• **Instruction**
Every line holding the string "scene" should be gathered.

• **Supplied information**
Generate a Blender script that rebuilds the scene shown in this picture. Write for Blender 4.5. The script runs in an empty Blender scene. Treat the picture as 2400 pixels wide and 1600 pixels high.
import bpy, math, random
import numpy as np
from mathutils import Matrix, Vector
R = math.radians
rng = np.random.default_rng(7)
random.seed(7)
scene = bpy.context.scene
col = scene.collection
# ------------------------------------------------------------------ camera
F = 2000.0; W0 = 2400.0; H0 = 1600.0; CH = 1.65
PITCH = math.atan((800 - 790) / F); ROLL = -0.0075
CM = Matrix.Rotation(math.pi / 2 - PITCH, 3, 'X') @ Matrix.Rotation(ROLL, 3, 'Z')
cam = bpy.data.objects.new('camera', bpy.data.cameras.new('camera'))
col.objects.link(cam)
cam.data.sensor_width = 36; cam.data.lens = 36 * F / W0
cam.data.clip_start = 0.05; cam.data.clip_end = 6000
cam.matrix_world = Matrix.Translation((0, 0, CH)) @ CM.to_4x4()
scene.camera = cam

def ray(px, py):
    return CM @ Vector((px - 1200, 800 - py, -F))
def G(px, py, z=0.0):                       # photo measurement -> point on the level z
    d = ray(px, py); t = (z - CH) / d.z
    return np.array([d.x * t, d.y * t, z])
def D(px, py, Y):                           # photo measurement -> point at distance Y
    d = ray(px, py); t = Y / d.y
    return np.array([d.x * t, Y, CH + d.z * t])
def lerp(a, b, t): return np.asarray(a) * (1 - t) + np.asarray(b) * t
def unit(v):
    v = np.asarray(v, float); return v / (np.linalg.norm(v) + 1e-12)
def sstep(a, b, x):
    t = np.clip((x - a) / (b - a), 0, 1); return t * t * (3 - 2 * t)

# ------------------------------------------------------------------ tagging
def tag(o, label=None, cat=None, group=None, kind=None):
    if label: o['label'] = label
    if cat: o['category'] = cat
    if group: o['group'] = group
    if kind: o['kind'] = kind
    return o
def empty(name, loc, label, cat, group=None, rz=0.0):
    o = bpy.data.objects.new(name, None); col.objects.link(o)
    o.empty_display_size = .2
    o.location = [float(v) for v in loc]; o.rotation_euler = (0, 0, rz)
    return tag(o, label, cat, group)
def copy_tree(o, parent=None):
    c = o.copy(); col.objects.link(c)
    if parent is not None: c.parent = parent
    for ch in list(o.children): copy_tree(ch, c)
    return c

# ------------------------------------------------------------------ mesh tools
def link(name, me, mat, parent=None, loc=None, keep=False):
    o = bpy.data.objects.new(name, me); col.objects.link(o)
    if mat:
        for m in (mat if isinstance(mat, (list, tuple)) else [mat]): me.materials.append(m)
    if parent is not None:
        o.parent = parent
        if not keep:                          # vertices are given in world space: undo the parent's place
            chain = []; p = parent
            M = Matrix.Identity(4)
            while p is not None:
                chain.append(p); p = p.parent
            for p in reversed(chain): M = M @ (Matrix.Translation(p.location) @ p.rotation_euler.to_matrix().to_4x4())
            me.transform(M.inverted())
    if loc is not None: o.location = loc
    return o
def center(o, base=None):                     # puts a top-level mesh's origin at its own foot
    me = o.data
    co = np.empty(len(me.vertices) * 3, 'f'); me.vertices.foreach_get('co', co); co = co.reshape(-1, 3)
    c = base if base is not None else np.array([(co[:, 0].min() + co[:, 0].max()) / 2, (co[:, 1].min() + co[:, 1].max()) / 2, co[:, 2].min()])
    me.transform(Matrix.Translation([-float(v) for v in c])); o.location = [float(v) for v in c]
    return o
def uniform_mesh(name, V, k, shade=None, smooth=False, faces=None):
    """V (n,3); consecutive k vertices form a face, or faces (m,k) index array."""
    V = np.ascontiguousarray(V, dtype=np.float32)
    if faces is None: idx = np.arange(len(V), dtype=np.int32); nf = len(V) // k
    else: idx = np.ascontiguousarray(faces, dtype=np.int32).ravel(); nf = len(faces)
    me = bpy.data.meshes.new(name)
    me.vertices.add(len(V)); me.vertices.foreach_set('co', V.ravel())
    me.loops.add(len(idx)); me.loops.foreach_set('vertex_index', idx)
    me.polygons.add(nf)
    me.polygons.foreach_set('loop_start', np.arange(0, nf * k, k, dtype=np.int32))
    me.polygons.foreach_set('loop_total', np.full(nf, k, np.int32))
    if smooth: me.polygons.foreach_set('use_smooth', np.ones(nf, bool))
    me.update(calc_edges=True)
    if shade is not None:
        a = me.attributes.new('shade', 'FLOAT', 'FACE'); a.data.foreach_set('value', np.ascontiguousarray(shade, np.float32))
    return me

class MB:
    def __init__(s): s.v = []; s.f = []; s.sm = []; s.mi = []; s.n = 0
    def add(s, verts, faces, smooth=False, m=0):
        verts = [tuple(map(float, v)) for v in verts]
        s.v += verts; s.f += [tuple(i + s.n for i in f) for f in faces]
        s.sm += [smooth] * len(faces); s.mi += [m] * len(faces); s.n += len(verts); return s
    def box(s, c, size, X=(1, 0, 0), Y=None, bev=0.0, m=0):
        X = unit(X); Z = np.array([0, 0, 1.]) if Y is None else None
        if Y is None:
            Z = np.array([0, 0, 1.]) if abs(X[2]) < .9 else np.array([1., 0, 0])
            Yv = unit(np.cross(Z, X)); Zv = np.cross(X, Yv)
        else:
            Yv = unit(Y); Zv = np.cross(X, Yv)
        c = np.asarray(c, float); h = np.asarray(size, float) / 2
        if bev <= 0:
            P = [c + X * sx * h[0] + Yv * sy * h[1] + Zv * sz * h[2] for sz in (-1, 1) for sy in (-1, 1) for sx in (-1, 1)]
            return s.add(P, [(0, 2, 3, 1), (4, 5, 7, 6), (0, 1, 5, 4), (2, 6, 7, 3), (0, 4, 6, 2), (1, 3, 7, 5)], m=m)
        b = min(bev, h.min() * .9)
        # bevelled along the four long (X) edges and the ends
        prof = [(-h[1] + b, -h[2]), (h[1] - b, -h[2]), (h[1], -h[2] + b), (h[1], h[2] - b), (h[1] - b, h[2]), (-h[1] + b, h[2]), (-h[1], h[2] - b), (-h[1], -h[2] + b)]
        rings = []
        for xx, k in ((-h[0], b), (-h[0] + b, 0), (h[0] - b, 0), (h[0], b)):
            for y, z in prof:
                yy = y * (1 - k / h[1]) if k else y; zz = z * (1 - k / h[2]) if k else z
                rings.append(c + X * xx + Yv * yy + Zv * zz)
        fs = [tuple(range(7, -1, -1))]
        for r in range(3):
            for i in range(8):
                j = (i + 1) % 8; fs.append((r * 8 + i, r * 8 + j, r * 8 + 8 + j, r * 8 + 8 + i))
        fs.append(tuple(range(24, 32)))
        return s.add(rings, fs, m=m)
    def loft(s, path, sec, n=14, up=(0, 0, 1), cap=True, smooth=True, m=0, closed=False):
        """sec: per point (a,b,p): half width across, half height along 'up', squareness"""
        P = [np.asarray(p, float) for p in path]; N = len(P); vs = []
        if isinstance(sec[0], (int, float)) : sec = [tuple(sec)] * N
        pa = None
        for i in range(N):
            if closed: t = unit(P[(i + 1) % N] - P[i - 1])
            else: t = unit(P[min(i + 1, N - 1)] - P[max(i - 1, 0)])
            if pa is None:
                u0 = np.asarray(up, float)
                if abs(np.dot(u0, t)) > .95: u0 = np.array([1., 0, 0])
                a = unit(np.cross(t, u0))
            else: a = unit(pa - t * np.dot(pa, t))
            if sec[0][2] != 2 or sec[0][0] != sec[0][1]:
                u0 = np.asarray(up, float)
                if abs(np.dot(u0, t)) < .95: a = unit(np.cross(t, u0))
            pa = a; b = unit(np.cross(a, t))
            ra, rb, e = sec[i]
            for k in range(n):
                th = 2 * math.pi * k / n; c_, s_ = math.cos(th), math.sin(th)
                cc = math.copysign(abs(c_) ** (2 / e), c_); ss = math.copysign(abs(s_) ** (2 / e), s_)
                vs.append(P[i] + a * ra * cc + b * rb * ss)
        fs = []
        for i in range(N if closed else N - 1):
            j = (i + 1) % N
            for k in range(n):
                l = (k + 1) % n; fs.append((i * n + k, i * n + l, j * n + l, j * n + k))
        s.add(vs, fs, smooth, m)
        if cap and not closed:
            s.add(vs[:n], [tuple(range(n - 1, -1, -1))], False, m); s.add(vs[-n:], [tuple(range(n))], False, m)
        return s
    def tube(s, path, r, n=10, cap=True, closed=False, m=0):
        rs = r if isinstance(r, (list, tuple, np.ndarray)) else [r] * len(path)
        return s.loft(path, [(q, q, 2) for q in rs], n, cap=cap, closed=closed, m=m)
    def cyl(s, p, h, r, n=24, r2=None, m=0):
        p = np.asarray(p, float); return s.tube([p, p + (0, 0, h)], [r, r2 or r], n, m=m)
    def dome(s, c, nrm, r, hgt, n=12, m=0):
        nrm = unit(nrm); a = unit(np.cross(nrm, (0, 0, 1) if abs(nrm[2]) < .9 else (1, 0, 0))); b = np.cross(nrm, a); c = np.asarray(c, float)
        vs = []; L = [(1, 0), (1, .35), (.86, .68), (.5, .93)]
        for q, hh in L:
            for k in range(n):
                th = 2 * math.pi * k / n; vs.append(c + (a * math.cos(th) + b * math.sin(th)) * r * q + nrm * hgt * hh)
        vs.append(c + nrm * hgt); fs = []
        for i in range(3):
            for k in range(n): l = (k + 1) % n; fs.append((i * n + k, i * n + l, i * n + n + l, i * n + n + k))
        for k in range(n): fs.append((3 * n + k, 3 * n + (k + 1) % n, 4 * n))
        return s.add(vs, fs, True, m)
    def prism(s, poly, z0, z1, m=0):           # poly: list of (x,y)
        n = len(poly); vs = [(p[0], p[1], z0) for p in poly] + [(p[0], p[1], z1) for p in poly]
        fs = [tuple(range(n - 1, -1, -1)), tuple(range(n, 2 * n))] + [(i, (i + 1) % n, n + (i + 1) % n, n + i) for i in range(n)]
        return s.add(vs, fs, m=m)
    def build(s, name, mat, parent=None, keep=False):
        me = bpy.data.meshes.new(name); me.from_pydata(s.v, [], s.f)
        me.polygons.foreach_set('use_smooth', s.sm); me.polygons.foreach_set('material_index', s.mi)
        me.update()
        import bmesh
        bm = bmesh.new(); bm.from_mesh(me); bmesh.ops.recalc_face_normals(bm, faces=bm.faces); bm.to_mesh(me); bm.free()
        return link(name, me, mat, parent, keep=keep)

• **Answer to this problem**
Generate a Blender script that rebuilds the scene shown in this picture. Write for Blender 4.5. The script runs in an empty Blender scene. Treat the picture as 2400 pixels wide and 1600 pixels high.
scene = bpy.context.scene
col = scene.collection
scene.camera = cam